Figure 26. Average fault plane solutions
Average fault plane solutions computed using the method of Papazachos and Kiratzi (1992) for faults 1 (Western Crete), 2-3 (Malathiros - Rodopos and Kera-Karthiana) and 12 (Zourva), from the available earthquake fault plane solution data (pink colored average solutions), as well as the corresponding neotectonic information from field observations (green colored average solutions). The main fault-plane is depicted with a thick line (see text for explanations). Red squares correspond to selected sites (former municipality centers) for which seismic hazard analysis was performed (1:Akrotiri, 2: Chania, 3: Kissamos, 4: Kolymvari, 5: Mythimna, 6: N.Kydonia, 7: Platanias, 8: Souda, 9, Therissos, 10: Venizelos, 11: Voukolies)
The results verify the good to excellent agreement of neotectonic and earthquake information, even at a quite local (fault) scale.
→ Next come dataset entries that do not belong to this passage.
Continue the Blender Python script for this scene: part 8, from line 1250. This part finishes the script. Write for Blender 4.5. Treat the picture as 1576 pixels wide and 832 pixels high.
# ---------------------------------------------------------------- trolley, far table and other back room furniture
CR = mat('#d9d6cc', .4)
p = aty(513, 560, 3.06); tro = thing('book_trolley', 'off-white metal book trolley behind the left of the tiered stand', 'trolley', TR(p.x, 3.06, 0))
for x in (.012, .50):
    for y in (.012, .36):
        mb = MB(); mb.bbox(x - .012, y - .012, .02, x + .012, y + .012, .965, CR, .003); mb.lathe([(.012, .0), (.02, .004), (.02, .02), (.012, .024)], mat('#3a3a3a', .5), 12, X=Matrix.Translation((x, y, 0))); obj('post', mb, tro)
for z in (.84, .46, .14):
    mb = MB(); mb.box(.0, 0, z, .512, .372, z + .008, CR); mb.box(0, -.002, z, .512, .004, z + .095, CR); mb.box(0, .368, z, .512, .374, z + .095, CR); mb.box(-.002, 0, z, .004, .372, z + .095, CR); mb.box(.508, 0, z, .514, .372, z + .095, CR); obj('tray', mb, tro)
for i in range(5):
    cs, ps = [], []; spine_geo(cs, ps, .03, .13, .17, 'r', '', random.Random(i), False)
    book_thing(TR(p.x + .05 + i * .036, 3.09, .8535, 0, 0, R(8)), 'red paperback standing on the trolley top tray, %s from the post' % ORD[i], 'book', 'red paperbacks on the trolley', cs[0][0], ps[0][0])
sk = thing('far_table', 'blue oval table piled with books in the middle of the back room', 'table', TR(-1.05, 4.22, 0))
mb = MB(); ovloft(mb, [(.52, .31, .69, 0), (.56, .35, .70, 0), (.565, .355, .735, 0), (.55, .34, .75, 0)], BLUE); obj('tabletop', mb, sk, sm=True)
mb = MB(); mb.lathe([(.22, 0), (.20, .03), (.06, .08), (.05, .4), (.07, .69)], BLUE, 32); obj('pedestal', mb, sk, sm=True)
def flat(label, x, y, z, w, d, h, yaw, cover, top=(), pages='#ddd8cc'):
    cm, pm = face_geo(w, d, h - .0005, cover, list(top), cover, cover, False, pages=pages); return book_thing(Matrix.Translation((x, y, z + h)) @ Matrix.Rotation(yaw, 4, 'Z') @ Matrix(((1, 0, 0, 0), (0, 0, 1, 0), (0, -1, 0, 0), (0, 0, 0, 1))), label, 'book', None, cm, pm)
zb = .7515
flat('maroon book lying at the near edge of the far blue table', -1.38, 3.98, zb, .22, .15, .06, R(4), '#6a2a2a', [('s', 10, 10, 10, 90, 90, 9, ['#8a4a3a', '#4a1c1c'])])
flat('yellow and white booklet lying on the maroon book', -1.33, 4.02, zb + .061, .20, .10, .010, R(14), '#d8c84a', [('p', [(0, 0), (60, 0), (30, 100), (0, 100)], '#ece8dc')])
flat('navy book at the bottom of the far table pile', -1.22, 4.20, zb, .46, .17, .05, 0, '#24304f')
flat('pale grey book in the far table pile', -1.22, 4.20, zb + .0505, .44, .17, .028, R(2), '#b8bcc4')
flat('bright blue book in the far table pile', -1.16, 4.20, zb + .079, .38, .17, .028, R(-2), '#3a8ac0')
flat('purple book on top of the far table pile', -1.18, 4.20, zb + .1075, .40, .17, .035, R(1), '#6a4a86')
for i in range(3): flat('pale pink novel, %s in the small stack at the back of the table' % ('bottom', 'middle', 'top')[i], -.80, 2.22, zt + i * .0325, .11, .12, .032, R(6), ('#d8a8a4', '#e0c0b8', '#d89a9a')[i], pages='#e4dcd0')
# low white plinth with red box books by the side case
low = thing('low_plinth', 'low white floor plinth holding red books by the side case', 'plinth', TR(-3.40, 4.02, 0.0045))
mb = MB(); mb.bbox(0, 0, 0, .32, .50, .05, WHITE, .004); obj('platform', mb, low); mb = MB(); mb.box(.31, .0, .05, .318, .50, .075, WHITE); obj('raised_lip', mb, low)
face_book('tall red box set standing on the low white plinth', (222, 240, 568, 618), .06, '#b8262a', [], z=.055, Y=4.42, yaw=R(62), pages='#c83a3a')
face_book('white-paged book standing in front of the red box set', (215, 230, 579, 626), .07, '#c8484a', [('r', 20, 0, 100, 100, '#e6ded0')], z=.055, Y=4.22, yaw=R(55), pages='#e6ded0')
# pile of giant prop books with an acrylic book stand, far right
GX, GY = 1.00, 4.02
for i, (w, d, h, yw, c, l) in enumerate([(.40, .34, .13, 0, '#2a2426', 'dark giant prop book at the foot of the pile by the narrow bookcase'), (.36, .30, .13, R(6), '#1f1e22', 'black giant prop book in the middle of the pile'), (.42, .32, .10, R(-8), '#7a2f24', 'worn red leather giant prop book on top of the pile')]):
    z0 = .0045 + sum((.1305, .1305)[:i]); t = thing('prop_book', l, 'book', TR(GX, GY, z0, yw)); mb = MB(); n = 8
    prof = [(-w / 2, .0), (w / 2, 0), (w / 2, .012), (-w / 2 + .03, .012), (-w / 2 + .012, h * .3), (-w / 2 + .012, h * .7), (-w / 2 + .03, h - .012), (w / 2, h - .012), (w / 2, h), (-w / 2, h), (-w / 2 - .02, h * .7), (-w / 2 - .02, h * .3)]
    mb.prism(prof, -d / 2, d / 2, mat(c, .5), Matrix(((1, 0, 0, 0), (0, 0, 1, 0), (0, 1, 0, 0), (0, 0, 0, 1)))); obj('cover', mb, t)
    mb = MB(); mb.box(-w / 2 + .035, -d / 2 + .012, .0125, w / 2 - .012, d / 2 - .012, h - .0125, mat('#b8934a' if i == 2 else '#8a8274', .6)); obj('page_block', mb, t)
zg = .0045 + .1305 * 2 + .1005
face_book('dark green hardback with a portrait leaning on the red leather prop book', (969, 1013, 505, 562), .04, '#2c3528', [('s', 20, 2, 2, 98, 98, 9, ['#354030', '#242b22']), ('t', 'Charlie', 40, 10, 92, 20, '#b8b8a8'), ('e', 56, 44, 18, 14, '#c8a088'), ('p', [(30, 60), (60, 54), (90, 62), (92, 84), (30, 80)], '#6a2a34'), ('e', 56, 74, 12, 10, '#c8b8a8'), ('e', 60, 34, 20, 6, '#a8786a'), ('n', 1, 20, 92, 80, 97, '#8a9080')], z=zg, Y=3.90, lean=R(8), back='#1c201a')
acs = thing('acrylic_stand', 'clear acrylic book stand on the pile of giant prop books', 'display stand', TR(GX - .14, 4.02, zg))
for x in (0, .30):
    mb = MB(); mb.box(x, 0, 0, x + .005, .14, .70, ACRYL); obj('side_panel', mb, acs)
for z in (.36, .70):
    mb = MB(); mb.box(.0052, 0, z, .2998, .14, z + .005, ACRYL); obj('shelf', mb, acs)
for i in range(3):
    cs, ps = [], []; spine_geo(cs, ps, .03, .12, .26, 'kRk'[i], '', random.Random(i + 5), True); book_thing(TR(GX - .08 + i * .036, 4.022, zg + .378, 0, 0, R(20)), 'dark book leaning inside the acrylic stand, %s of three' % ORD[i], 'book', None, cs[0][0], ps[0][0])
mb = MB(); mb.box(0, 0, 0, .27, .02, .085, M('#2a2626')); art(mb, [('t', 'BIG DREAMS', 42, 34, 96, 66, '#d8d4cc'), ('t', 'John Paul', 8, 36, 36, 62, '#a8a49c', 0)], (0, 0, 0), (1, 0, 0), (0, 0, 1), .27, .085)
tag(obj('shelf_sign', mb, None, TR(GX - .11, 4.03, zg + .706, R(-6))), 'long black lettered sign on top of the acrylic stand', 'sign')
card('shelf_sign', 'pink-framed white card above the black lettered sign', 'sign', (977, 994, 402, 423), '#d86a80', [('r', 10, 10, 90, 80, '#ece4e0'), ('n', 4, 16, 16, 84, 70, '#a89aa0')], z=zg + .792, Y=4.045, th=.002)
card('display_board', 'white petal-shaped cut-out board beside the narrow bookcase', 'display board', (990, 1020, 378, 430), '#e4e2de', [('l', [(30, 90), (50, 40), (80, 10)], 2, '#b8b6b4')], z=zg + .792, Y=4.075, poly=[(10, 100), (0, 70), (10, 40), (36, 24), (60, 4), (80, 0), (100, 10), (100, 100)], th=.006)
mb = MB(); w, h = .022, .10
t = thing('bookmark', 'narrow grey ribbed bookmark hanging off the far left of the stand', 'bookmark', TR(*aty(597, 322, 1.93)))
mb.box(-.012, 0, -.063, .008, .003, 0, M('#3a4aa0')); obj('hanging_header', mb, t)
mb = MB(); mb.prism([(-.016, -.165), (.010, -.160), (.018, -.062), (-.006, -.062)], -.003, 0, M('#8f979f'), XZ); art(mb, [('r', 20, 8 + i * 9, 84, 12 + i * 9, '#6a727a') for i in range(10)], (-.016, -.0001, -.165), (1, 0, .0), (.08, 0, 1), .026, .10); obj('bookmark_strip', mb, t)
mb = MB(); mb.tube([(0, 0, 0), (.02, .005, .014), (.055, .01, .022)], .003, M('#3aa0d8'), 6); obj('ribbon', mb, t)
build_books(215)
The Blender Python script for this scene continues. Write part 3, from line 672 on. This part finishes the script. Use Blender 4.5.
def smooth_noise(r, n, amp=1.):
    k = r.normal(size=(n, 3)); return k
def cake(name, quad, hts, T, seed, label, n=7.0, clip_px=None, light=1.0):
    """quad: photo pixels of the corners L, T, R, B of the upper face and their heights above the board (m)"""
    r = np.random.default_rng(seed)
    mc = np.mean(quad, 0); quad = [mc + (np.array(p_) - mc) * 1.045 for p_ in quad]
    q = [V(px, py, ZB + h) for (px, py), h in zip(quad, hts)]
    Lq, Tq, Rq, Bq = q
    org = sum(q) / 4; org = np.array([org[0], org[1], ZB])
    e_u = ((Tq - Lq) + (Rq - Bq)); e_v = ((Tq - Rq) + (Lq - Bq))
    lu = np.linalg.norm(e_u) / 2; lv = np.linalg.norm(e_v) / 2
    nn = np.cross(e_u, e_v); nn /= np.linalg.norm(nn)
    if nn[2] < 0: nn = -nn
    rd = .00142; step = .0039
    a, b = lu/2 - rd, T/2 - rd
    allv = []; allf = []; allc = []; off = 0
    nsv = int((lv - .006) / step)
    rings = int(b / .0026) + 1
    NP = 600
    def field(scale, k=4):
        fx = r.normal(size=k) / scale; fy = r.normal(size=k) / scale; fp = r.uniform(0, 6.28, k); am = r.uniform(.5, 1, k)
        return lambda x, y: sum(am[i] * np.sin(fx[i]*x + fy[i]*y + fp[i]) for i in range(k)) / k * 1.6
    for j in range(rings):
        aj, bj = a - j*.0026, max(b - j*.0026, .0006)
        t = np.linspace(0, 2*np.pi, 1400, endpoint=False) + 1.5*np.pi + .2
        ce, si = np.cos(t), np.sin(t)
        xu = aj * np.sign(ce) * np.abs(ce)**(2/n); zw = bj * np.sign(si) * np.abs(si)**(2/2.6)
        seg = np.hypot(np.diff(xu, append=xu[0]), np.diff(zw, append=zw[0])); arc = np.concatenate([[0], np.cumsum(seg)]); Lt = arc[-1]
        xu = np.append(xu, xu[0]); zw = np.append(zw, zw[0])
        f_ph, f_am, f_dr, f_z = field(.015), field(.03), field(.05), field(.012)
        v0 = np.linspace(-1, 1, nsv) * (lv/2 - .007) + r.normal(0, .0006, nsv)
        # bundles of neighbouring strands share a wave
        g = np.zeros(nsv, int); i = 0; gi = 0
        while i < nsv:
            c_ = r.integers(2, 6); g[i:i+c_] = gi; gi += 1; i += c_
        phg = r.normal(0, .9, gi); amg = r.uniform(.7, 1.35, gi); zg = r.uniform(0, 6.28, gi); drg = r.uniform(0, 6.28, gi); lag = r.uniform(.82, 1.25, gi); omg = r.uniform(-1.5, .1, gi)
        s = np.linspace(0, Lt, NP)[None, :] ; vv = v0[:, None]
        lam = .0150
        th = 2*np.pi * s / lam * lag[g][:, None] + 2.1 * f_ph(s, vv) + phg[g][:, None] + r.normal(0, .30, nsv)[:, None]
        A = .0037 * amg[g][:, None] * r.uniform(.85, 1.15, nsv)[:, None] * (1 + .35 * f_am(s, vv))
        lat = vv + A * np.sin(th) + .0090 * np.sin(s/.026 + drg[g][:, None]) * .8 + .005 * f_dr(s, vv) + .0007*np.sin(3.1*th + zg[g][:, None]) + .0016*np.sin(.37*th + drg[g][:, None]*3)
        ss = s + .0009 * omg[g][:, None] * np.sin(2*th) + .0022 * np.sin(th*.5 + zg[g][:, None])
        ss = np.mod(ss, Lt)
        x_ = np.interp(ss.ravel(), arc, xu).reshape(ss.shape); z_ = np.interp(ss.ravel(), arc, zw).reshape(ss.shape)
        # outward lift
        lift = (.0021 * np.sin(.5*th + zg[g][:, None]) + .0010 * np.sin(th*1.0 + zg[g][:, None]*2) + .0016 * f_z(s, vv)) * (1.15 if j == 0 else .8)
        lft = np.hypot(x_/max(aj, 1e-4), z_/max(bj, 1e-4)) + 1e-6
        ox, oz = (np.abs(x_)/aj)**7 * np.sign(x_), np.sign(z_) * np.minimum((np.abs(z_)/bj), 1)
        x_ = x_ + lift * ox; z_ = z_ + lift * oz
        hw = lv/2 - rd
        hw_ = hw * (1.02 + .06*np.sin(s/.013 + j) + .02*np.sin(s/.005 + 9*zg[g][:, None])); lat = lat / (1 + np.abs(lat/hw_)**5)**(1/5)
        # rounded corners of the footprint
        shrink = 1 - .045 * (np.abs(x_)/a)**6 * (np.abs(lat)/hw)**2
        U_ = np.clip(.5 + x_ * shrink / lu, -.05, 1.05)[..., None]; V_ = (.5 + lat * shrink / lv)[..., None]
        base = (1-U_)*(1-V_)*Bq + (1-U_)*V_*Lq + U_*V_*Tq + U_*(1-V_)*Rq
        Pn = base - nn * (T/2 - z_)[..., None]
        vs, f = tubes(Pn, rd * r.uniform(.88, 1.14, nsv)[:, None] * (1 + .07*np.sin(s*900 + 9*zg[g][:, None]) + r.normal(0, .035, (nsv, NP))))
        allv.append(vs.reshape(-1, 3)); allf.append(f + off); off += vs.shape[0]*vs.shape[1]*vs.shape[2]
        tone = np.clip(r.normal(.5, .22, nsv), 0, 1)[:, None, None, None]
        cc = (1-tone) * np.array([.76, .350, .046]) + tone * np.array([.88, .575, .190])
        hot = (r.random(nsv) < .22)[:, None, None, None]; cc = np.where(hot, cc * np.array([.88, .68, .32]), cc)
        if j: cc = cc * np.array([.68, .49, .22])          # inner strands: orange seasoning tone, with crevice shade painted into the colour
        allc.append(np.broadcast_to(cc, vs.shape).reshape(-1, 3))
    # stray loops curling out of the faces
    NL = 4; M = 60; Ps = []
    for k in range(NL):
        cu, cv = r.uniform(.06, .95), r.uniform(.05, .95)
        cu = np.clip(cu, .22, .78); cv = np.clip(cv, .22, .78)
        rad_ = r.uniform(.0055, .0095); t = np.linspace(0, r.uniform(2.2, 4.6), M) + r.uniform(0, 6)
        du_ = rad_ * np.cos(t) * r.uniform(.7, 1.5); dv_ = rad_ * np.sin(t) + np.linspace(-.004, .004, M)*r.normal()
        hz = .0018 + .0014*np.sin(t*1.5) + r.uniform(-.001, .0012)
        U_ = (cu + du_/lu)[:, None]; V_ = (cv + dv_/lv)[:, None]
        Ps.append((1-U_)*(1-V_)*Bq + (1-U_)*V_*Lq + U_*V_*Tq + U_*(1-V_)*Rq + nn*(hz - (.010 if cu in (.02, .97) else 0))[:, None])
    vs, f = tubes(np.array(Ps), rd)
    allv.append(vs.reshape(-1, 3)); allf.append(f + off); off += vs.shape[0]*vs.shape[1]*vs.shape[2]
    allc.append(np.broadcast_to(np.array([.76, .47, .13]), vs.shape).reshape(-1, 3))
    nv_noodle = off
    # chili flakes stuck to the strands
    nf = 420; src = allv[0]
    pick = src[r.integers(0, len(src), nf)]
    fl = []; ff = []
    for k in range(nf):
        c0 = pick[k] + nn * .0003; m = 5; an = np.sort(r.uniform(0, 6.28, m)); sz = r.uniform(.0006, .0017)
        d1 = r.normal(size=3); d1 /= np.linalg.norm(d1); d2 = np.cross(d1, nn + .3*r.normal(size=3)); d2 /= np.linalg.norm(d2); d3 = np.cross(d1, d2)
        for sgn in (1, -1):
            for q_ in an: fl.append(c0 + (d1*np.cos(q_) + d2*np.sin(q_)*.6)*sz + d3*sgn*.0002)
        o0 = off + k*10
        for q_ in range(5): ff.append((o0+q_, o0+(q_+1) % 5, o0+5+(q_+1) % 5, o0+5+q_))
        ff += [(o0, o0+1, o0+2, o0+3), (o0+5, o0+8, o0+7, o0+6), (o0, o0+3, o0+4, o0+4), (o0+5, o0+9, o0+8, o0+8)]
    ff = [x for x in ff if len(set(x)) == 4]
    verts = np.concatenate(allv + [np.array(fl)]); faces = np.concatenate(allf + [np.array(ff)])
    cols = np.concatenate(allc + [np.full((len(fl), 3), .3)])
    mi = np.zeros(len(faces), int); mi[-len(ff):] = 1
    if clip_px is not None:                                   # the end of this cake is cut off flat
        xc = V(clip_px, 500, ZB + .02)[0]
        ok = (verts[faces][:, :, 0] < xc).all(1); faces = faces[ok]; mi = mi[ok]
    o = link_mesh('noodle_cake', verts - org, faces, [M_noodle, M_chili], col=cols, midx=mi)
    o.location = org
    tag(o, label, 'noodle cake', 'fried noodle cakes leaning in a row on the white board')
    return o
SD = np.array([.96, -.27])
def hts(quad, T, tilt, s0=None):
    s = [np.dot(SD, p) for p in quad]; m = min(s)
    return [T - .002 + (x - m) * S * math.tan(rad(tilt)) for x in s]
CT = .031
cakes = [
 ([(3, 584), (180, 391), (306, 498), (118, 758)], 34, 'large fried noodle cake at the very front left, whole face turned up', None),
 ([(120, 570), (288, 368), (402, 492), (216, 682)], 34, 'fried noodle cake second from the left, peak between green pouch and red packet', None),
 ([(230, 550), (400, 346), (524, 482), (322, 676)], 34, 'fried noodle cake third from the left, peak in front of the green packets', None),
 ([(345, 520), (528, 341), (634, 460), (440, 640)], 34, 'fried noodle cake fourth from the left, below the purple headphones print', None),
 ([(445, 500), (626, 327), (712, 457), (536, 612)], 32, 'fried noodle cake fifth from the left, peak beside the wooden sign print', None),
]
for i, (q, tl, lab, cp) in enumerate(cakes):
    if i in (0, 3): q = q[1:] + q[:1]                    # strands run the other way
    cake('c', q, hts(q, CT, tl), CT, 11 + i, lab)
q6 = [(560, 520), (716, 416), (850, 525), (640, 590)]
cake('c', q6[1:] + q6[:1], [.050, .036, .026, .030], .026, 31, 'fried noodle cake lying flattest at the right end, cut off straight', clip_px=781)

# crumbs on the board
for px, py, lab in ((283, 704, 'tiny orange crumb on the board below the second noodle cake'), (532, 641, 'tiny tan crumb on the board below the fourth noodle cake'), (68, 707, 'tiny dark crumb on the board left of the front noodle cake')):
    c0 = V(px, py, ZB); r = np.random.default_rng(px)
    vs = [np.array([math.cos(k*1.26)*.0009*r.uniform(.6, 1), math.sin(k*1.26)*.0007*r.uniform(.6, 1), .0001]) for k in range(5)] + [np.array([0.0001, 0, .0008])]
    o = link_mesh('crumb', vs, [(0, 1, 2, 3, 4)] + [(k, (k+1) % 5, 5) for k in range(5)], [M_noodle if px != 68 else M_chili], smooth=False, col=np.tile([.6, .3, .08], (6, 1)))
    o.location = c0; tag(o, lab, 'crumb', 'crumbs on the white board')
For the major N-S normal faults (1, 2-3), both solutions indicate a clear E-W extension, with a dip to the West. Even more surprisingly, the Zourva fault (12), which is not optimally oriented with respect to the active stress-field, operates as a sinistal strike-slip fault, with the earthquake information being more compatible with the strike of the observed (mapped in the field) fault trace. These results verify the reliability of the active fault mapping and of the corresponding determined younger extensional phase (D2), as well as the proposed reactivation of older E-W trending faults as strike-slip faults under the recent E-W extensional regime.